Itu dari sisi “hitam” sejarah Kampung Jongaya. Namun di lembaran kisah yang lain, di awal kerajaan, Kampung Jongayya adalah kawasan hutan yang dijadikan tempat para raja beserta keluarganya berlatih memburu rusa. Kemahiran berburu rusa (bahasa Bugis dan Makassar: jonga) di zaman kerajaan Gowa, Bone dan Luwu adalah kebanggaan utama yang harus dimiliki para raja dan pewaris tahta kerajaan.
Menurut cerita Syeikh Sayyid A. Rahim Assagaf Puang Makka, tokoh agama dan salah seorang narasumber dalam dialog budaya itu, kawasan Jongaya merupakan tempat berkeliarannya rusa-rusa milik raja. Karena itu maka pihak kerajaan memagari wilayah tersebut dengan kawat. Hingga saat ini, di Kelurahan Jongayya masih ada nama Kampung Kawaq.

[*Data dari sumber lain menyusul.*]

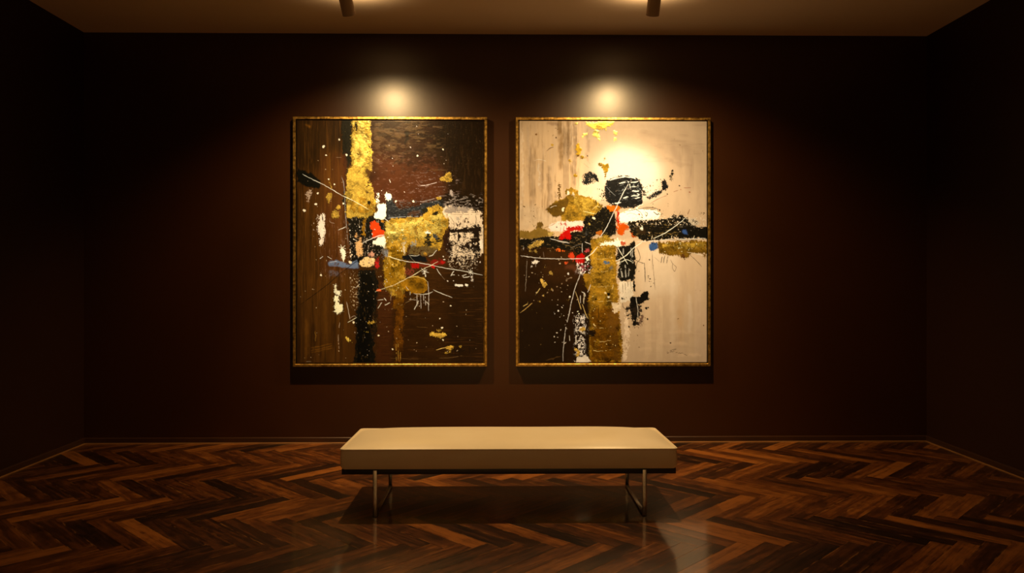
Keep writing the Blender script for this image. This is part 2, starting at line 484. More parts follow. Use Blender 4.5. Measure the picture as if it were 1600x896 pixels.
class Paint:
    def reach(s, x, y):
        xs, tab = REACH[s.kind]
        rows = [np.interp(x, xs, r) * g for r, g in zip(tab, (1.25, 1.2, 1.1) + (1.0,) * 9)]
        return float(np.interp(y, REACH_Y, rows) / 1.25) ** 0.9
    def __init__(s, x0, y0, x1, y1, S, base, seed, kind):
        s.S = S; s.kind = kind
        s.W = int(round((x1 - x0) * S)) + 1; s.H = int(round((y1 - y0) * S)) + 1
        s.x0, s.y0, s.x1, s.y1 = x0, y0, x1, y1
        xs = np.linspace(x0, x1, s.W); ys = np.linspace(y0, y1, s.H)
        s.X, s.Y = np.meshgrid(xs, ys)
        s.rgb = np.ones((s.H, s.W, 3)) * pig(base)
        s.met = np.zeros((s.H, s.W)); s.rough = np.full((s.H, s.W), 0.33); s.hgt = np.zeros((s.H, s.W))
        s.rng = random.Random(seed); s.n = seed * 1000
    def seed(s):
        s.n += 7; return s.n
    def win(s, xa, ya, xb, yb, pad=8):
        i0 = max(0, int((xa - pad - s.x0) * s.S)); i1 = min(s.W, int((xb + pad - s.x0) * s.S) + 2)
        j0 = max(0, int((ya - pad - s.y0) * s.S)); j1 = min(s.H, int((yb + pad - s.y0) * s.S) + 2)
        return slice(j0, max(j0, j1)), slice(i0, max(i0, i1))
    def lay(s, sl, m, c, k=1.0, var=0.15, vs=(6, 6), metal=0.0, rough=None, h=0.0, tint=None, kk=None, crinkle=0.0):
        """lay pigment c over the window sl with coverage m (0..1); var mottles it"""
        if m.size == 0: return
        tot = m.sum() + 1e-6
        k = s.reach((m * s.X[sl]).sum() / tot, (m * s.Y[sl]).sum() / tot) if m.max() > 0 else 1.0
        if kk: k = kk
        elif max(c) > 205 and min(c) > 125: k = min(k, 1.25)       # white lead stays white
        col = np.ones(m.shape + (3,)) * pig(c, k)
        if tint is not None: col = col * tint
        X, Y = s.X[sl], s.Y[sl]
        if var > 0:
            n = fbm(X / vs[0], Y / vs[1], s.seed(), 4) - 0.5
            col = col * np.clip(1 + 2.6 * var * n, 0.1, 3)[..., None]
        if crinkle > 0:
            # leaf laid in wrinkled scraps: thin bright ridges, dull hollows, seams between sheets
            r1 = 1 - np.abs(2 * fbm(X / 5.5, Y / 4.5, s.seed(), 3) - 1) * 2.2
            r2 = fbm(X / 14, Y / 12, s.seed(), 3) - 0.5
            f = 0.80 + 2.4 * r2 * crinkle + 0.95 * crinkle * np.clip(r1, 0, 1) ** 5
            col = col * np.clip(f, 0.3, 2.2)[..., None]
        m = np.clip(m, 0, 1)
        s.rgb[sl] = s.rgb[sl] * (1 - m[..., None]) + np.clip(col, 0, 0.92) * m[..., None]
        s.met[sl] = s.met[sl] * (1 - m) + metal * m
        if rough is not None: s.rough[sl] = s.rough[sl] * (1 - m) + rough * m
        if h: s.hgt[sl] += m * h * (0.6 + 0.8 * fbm(X / 2.2, Y / 2.2, s.seed(), 2))
    def inside(s, sl, pts, rag, rs):
        X, Y = s.X[sl], s.Y[sl]
        if rag > 0:
            X = X + (fbm(X / rs, Y / rs, s.seed(), 4, 0.65) - 0.5) * rag * 2.4
            Y = Y + (fbm(s.X[sl] / rs, Y / rs, s.seed(), 4, 0.65) - 0.5) * rag * 2.4
        c = np.zeros(X.shape, bool)
        n = len(pts)
        for i in range(n):
            ax, ay = pts[i]; bx, by = pts[(i + 1) % n]
            if ay == by: continue
            t = (Y >= min(ay, by)) & (Y < max(ay, by))
            c ^= t & (X < ax + (Y - ay) * (bx - ax) / (by - ay))
        return c.astype(float)
    @staticmethod
    def blur(m, r):
        r = int(r)
        if r < 1: return m
        for ax in (0, 1):
            for _ in range(2):
                p = np.pad(m, [(r, r) if a == ax else (0, 0) for a in (0, 1)], mode='edge')
                cs = np.cumsum(p, axis=ax)
                z = np.zeros_like(np.take(cs, [0], axis=ax))
                cs = np.concatenate([z, cs], axis=ax)
                w = 2 * r + 1
                m = (np.take(cs, range(w, cs.shape[ax]), axis=ax) - np.take(cs, range(0, cs.shape[ax] - w), axis=ax)) / w
        return m
    def poly(s, pts, c, rag=2.0, rs=5.0, soft=0, dry=0.0, ds=(2.0, 2.0), alpha=1.0, feather=1.0, **kw):
        """ragged patch; dry = share of it the dry brush misses, ds = grain size of the misses"""
        xs = [p[0] for p in pts]; ys = [p[1] for p in pts]
        sl = s.win(min(xs), min(ys), max(xs), max(ys), 6 + rag + soft)
        m = s.inside(sl, pts, rag, rs)
        if soft: m = s.blur(m, soft * s.S / 2)
        if dry > 0:
            n = fbm(s.X[sl] / ds[0], s.Y[sl] / ds[1], s.seed(), 4, 0.6)
            q = np.quantile(n, dry)
            e = s.blur(m, 2.5 * s.S)                  # thins out toward the edge
            m = m * np.clip((n - q + (e - 0.75) * 0.10) / 0.04 + 0.5, 0, 1)
        if feather and not soft:
            # broken, brushed-out margin with loose flecks
            fx, fy = s.rng.uniform(0.9, 2.2), s.rng.uniform(0.9, 3.2)
            if s.rng.random() < 0.35: fx, fy = fy, fx
            fr = min(2.4, 0.6 + rag * 0.7) * feather
            e = s.blur(m, fr * s.S)
            n = fbm(s.X[sl] / fx, s.Y[sl] / fy, s.seed(), 4, 0.62) - 0.5
            m = np.clip((e - 0.5 + 1.25 * n) / 0.16 + 0.5, 0, 1)
        s.lay(sl, m * alpha, c, **kw)
    def rect(s, x0, y0, x1, y1, c, **kw):
        s.poly([(x0, y0), (x1, y0), (x1, y1), (x0, y1)], c, **kw)
    def oval(s, cx, cy, rx, ry, c, n=18, **kw):
        s.poly([(cx + rx * math.cos(2 * math.pi * k / n), cy + ry * math.sin(2 * math.pi * k / n)) for k in range(n)], c, **kw)
    def line(s, pts, w, c, jit=0.5, brk=0.0, alpha=1.0, taper=True, **kw):
        """thin scratched or dripped line through pts, smoothed"""
        P = [np.array(p, float) for p in pts]
        if len(P) > 2:
            Q = []
            E = [2 * P[0] - P[1]] + P + [2 * P[-1] - P[-2]]
            for i in range(1, len(E) - 2):
                for t in np.linspace(0, 1, 8, endpoint=False):
                    a, b, cc, d = E[i - 1], E[i], E[i + 1], E[i + 2]
                    Q.append(0.5 * ((2 * b) + (cc - a) * t + (2 * a - 5 * b + 4 * cc - d) * t * t + (3 * b - a - 3 * cc + d) * t ** 3))
            Q.append(P[-1]); P = Q
        xs = [p[0] for p in P]; ys = [p[1] for p in P]
        sl = s.win(min(xs), min(ys), max(xs), max(ys), 4)
        X, Y = s.X[sl], s.Y[sl]
        if X.size == 0: return
        sd = s.seed()
        X2 = X + (fbm(X / 5, Y / 5, sd, 2) - 0.5) * jit * 2
        Y2 = Y + (fbm(X / 5, Y / 5, sd + 3, 2) - 0.5) * jit * 2
        D = np.full(X.shape, 1e9); Tt = np.zeros(X.shape)
        n = len(P) - 1
        for i in range(n):
            a, b = P[i], P[i + 1]; d = b - a; L2 = max(1e-9, d @ d)
            t = np.clip(((X2 - a[0]) * d[0] + (Y2 - a[1]) * d[1]) / L2, 0, 1)
            dd = np.hypot(X2 - a[0] - t * d[0], Y2 - a[1] - t * d[1])
            u = dd < D
            D[u] = dd[u]; Tt[u] = ((i + t) / n)[u]
        wv = w * (0.62 if w < 2 else 0.8) * (0.45 + 1.1 * fbm(X / 4, Y / 4, sd + 5, 2))
        if taper: wv = wv * np.clip(0.45 + 2.2 * np.minimum(Tt, 1 - Tt) * 2, 0, 1)
        m = np.clip((wv / 2 - D) * s.S + 0.6, 0, 1)
        if brk > 0:
            nz = fbm(X / 5, Y / 5, sd + 9, 2)
            m = m * np.clip((nz - np.quantile(nz, brk)) / 0.05 + 0.5, 0, 1)
        if w >= 3.5: m = s.blur(m, w * s.S * 0.22)
        else: alpha = alpha * 0.78
        s.lay(sl, m * alpha, c, var=kw.pop('var', 0.05), h=kw.pop('h', 0.0002), **kw)
    def dots(s, region, n, c, r=(0.4, 1.1), elong=1.0, **kw):
        x0, y0, x1, y1 = region
        for _ in range(int(n * 0.7)):
            rr = 0.85 * s.rng.uniform(*r) * (0.6 if s.rng.random() < 0.5 else 1.0)
            x, y = s.rng.uniform(x0, x1), s.rng.uniform(y0, y1)
            e = s.rng.uniform(1, 1 + elong); an = s.rng.uniform(0, math.pi)
            s.spot(x, y, rr, c, e, an, **kw)
    def spot(s, x, y, r, c, e=1.0, an=0.0, **kw):
        sl = s.win(x - r * e, y - r * e, x + r * e, y + r * e, 1)
        X, Y = s.X[sl] - x, s.Y[sl] - y
        if X.size == 0: return
        a = X * math.cos(an) + Y * math.sin(an); b = -X * math.sin(an) + Y * math.cos(an)
        ang = np.arctan2(b, a)
        ww = 1 + 0.10 * np.sin(2 * ang + 9 * x) + 0.10 * np.sin(3 * ang + 7 * x) + 0.10 * np.sin(5 * ang + 5 * y)
        m = np.clip((r * ww - np.hypot(a / e, b)) * s.S + 0.5, 0, 1)
        s.lay(sl, m, c, var=0.0, h=0.0003, **kw)
    def shapes(s, polys, c, **kw):
        for p in polys: s.poly(p, c, **kw)
    def scumble(s, region, c, cover, sx, sy, soft=8, alpha=1.0, edge=0.05, **kw):
        """broken veil of colour: cover = share of the region it reaches"""
        x0, y0, x1, y1 = region
        sl = s.win(x0, y0, x1, y1, soft + 4)
        m = s.inside(sl, [(x0, y0), (x1, y0), (x1, y1), (x0, y1)], 4, 14)
        m = s.blur(m, soft * s.S / 2)
        n = fbm(s.X[sl] / sx, s.Y[sl] / sy, s.seed(), 5, 0.6)
        q = np.quantile(n, 1 - cover)
        s.lay(sl, m * np.clip((n - q) / edge, 0, 1) * alpha, c, **kw)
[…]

Pernik-pernik sejarah tentang Jongayya di masa silam terurai dalam forum dialog budaya tersebut. Meskipun baru dialog awal untuk setahun ke depan, forum ini cukup menarik. Beberapa budayawan turut terlibat, antara lain: Prof. Andi Halilintar Latief, Andi Amrullah Syam, Ahmadi Haruna, Daèng Serang dan lainnya. Hadir pula Tokoh Masyarakat selaku Pembicara mendampingi Puang Makka yaitu: Djoko Surojo dan Syamsul Bachri Daèng Anchu.